■ **The task**
Each line from the top of the listing through the one holding "COL = S.collection" should be restated word for word, with nothing added and no pictures.

···

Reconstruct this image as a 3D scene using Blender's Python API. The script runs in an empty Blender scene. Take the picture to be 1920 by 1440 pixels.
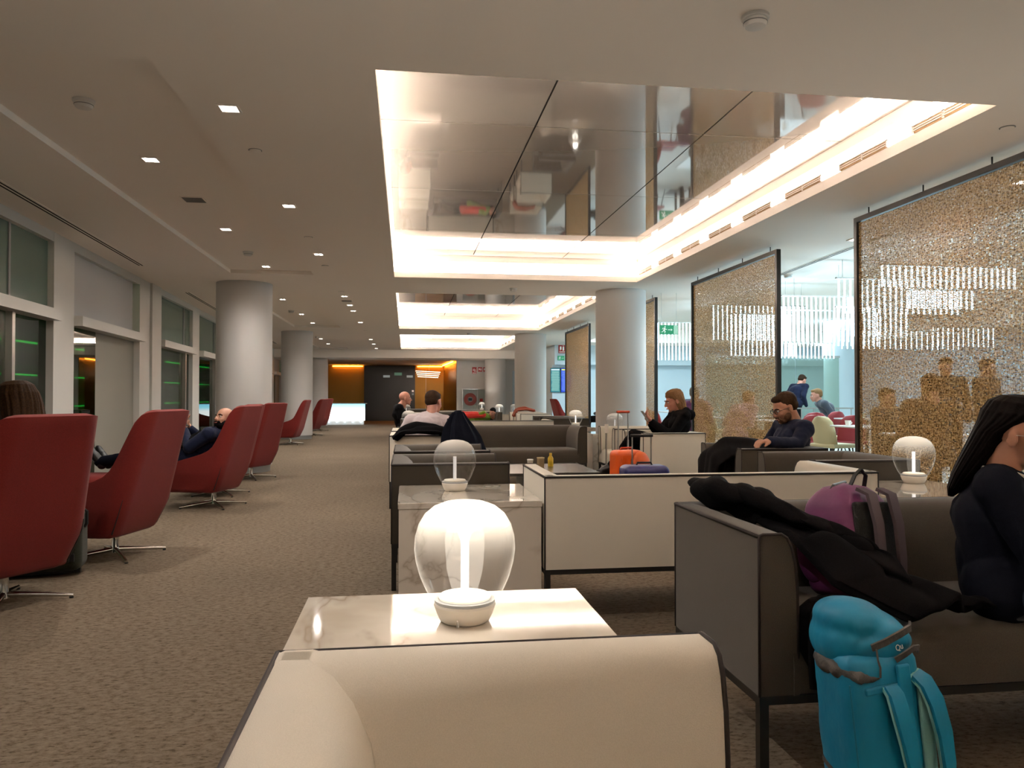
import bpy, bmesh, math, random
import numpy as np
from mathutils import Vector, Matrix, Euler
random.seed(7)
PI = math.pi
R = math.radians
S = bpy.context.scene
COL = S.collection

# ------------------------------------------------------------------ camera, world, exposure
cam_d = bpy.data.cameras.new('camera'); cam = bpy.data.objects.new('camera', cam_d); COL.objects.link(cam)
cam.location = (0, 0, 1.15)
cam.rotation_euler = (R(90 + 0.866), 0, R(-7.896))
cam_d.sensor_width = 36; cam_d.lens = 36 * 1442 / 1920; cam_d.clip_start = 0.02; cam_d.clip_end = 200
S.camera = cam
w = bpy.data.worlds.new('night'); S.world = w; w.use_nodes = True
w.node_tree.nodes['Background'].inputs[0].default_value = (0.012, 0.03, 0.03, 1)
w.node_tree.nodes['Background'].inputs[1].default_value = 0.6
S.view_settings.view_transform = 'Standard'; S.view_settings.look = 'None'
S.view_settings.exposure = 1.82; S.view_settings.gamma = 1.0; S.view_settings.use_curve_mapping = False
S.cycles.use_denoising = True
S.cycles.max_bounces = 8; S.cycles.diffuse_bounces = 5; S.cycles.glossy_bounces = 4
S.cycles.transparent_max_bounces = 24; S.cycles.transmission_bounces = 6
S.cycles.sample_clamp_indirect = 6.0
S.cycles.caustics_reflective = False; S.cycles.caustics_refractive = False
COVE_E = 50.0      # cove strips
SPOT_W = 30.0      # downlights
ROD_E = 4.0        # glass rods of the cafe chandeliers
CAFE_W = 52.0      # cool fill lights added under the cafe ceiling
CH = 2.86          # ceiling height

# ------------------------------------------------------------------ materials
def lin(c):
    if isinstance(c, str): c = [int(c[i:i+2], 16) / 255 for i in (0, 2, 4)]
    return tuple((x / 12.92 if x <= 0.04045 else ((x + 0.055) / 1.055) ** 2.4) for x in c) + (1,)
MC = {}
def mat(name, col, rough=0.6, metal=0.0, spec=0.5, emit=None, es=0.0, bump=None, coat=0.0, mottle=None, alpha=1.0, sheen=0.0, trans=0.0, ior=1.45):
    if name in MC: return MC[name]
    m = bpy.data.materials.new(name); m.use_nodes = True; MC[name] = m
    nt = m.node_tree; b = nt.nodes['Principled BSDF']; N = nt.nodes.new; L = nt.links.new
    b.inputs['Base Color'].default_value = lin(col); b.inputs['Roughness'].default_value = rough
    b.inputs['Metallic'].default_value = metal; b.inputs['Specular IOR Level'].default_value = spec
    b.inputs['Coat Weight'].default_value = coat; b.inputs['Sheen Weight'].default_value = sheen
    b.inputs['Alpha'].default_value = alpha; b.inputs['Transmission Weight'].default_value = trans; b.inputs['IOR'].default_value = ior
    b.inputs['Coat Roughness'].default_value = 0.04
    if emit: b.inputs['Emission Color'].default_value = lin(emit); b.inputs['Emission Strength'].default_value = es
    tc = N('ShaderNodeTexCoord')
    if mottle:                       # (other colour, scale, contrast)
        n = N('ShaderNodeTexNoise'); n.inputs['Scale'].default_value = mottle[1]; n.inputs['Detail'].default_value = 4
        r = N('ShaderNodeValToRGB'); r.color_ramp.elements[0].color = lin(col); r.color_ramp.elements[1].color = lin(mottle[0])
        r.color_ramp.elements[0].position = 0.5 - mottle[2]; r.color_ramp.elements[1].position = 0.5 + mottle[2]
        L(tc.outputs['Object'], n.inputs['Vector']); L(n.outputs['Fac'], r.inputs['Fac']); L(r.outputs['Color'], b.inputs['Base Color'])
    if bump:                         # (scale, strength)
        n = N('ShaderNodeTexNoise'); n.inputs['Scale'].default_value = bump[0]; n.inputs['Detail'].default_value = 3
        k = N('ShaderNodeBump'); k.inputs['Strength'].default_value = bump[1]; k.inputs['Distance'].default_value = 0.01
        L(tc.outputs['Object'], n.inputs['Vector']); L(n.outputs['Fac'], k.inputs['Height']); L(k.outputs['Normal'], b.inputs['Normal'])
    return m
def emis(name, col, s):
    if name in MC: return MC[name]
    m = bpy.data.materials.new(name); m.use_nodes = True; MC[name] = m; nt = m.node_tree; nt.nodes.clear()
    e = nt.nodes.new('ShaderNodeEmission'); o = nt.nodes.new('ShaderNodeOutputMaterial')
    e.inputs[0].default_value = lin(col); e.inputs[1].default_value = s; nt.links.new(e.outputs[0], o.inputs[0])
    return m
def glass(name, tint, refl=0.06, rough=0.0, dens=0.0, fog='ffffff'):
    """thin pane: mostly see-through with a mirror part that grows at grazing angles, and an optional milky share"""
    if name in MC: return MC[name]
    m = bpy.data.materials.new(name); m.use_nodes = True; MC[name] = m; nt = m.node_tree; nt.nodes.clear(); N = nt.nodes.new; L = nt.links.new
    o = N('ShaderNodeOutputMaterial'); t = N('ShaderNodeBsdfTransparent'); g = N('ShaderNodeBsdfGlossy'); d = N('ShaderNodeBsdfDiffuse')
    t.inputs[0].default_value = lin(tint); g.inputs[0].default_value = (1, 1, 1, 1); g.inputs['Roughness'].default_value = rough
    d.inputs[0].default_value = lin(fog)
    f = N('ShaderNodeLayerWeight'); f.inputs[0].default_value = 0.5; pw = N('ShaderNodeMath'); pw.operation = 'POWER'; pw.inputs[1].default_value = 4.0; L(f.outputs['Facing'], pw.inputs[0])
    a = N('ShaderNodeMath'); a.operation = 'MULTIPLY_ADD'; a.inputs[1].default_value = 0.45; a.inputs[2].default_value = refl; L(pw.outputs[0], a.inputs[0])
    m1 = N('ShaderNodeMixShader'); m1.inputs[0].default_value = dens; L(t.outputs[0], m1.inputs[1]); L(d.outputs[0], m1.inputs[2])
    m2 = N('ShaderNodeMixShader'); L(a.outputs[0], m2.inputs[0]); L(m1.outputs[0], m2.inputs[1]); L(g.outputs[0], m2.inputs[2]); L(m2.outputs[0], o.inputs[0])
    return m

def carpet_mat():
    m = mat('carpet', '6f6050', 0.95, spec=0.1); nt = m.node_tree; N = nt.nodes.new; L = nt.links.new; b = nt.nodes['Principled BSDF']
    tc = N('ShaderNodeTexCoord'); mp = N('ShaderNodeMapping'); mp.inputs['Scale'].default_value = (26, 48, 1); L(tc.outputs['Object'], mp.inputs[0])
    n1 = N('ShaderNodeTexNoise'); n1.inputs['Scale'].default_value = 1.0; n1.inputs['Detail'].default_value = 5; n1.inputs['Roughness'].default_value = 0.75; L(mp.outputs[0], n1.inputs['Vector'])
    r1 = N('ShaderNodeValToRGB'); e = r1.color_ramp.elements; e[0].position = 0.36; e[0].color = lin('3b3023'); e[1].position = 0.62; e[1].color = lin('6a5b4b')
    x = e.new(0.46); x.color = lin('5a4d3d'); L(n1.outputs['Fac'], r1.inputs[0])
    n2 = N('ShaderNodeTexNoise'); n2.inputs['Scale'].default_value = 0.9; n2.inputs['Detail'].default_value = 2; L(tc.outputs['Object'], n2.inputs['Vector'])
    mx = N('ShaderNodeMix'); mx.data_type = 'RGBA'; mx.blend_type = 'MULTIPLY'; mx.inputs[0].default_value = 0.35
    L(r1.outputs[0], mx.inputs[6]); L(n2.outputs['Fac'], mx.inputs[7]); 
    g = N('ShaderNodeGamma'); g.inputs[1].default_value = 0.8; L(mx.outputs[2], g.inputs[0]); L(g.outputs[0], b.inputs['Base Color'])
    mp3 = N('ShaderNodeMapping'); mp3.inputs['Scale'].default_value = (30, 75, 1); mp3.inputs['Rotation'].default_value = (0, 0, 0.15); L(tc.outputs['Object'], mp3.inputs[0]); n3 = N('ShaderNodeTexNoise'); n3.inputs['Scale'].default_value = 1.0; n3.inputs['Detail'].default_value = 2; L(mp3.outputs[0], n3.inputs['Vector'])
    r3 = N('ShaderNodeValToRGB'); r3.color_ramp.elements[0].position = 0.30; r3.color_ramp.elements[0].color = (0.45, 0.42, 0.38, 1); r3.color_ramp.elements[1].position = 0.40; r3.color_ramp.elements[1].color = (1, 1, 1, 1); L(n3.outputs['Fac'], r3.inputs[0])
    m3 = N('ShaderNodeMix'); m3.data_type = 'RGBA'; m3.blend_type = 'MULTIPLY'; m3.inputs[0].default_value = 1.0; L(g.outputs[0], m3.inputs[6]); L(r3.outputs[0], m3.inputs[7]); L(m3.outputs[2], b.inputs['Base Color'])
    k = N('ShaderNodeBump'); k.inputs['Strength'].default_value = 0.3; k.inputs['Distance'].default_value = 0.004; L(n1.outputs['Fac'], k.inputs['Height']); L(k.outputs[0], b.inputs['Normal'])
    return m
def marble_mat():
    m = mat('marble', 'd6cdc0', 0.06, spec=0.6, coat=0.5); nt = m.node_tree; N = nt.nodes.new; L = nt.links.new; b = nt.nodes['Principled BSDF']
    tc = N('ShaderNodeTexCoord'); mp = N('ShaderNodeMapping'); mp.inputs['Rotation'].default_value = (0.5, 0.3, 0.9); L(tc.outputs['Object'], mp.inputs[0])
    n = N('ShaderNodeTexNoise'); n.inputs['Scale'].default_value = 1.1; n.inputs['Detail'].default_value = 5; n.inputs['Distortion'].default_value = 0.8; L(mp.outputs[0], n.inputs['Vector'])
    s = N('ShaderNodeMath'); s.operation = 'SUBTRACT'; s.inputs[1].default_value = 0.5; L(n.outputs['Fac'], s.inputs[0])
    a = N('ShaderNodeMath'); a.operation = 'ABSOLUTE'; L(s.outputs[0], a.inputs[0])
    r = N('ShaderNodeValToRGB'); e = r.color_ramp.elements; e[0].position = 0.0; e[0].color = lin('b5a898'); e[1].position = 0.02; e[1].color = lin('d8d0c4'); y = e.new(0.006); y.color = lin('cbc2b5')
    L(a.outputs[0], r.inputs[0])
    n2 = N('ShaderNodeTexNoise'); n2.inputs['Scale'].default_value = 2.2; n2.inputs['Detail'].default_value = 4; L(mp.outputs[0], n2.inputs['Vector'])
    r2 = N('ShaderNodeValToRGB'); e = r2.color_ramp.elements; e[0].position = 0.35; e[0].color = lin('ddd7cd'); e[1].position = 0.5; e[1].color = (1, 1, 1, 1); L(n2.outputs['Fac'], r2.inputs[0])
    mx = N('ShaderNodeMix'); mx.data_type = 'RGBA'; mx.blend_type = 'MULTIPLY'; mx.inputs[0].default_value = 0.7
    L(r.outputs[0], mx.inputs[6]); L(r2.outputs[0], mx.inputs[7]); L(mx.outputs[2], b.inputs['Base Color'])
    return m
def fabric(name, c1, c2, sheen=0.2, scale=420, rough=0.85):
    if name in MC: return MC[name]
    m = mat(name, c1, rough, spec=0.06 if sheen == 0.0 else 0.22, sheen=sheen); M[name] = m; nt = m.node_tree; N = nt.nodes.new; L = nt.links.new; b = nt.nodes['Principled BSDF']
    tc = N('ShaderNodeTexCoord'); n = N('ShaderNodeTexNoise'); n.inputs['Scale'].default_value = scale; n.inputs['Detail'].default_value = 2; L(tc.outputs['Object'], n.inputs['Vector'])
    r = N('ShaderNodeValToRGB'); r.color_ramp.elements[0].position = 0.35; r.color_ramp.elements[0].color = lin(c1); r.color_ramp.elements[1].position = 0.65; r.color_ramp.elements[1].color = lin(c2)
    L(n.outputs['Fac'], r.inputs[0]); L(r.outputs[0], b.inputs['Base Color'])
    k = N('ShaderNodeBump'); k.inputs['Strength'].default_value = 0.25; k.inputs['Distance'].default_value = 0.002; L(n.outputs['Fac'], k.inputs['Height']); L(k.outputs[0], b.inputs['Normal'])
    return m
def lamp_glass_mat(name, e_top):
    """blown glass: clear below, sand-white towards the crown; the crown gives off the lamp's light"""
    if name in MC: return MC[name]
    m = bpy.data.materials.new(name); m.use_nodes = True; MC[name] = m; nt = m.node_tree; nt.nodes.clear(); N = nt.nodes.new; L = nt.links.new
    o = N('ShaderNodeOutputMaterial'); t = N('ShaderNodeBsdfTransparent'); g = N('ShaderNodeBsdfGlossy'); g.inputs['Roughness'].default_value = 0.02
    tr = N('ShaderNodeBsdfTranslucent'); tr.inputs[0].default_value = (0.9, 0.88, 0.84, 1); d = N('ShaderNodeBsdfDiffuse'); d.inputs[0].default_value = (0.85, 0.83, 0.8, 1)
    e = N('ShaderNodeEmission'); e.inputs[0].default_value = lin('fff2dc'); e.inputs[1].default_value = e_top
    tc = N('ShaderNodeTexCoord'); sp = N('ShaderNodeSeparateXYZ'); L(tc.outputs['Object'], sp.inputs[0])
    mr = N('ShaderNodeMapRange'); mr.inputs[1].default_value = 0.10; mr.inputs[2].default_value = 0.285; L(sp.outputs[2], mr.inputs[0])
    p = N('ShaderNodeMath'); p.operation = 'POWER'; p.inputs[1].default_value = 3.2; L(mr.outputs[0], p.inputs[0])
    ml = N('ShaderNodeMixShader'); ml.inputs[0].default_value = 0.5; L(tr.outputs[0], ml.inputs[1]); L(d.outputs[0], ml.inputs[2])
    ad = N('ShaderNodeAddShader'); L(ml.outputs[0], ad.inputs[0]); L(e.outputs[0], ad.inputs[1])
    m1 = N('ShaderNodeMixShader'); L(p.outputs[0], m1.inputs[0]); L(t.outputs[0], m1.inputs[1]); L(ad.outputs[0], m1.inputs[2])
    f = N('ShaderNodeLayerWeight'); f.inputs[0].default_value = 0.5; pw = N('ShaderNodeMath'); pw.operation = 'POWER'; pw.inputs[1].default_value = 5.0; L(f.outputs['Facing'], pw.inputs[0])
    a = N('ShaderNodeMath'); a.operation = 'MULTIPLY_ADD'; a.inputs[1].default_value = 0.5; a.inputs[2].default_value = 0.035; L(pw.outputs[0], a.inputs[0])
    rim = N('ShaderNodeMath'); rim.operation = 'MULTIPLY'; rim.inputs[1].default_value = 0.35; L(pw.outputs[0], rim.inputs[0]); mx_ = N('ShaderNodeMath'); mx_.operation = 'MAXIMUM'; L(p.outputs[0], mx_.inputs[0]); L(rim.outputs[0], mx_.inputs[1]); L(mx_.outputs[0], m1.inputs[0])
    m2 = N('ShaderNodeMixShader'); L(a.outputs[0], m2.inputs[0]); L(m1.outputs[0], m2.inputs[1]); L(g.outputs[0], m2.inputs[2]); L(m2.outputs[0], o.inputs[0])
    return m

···

■ **Completed task**
Reconstruct this image as a 3D scene using Blender's Python API. The script runs in an empty Blender scene. Take the picture to be 1920 by 1440 pixels.
import bpy, bmesh, math, random
import numpy as np
from mathutils import Vector, Matrix, Euler
random.seed(7)
PI = math.pi
R = math.radians
S = bpy.context.scene
COL = S.collection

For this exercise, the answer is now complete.